Under power is the ability to set different auto power off timeouts, and a much appreciated "never" setting. I’ve put together a full gallery of the configuration pages for the SCH-LC11.

SCH-LC11 Disassembled

I did decide to open up the SCH-LC11 as well, to see what WiFi chipset and device architecture is behind the web interface. Construction of the SCH-LC11 lends itself to easy disassembly, with no void stickers atop screws. Just four screws and some easy plastic tabs, and the thing comes open. 

There’s a bottom plastic ring that has an antenna flex cable for WiFi and two gold pads. That antenna runs some length down the side of the device. 

There’s one monolthic PCB that spans the entire device and immediately makes it pretty apparent why the Samsung hotspot is larger than the older MiFi which packed the PCB alongside the battery. There’s a modular antenna assembly that snaps onto the PCB and two gold contacts. Again two antennas are required for celluar right now thanks to the MIMO requirement in LTE. The EMI cans on the top and bottom of the board are super easy to remove and just snap on or off.

Inspecting the PCB we can see at the very center the Qualcomm MDM9600 which runs the show. Top left is a Qualcomm PM8028 PMIC which does power management and status LED control. Left of it is the hotspot’s internal configuration reset switch, and to the right is microUSB. To the right of the MDM9600 is a Qualcomm RTR8600 multi-band/mode RF transceiver for LTE bands, and down below it sits an Avago ACFM-7107 quadplexer. 

Finally at the other side of the board is the SCH-LC11’s WiFi chipset, the Qualcomm WCN1312, which provides 802.11b/g/n support on the 2.4GHz band. 

Finally on the reverse side of the board is a 1Gb (128MB) NAND for the MDM9600. There's more shots of everything in the gallery.
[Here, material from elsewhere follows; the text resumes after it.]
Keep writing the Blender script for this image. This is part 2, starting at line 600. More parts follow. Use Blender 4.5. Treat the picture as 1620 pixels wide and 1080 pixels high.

The Samsung SCH-LC11 is almost entirely Qualcomm design wins. I’m a bit surprised that the MDM9600 can drive the entire device management config and network routing without use of an external application processor, since I was under the impression that support for device manufacturers to use the onboard ARM core would only come in the next refresh of Qualcomm’s MDM lineup with MDM9615 and MDM8615. There is a marking difference however betwteen the markings on the MDM9600 inside the USB551L datacard and the SCH-LC11; the former is marked A2W126.0, the latter A2W206.0, which looks something like a hardware version system. Perhaps support for using the ARM processor came later and Samsung leverages that. Either way, to me it’s impressive that NAT routing and firewall rules are being handled at speeds sometimes over 20Mbps with no dedicated application processor. 

Network performance on the SCH-LC11 is on par with other LTE gear overall, though a bit slower as I’ll show in the next section. Where the device really shines however is stability. I’ve found that both of the USB modems intermittently disconnect and sometimes require an unplug, replug, and search for device to regain connectivity. The SCH-LC11 consistently clung to 4G LTE everywhere I tested while in the 4G market, and clients were essentially always able to transact data. Samsung has done a nice job abstracting the sometimes erratic modem connectivity that happens during handover away in the device.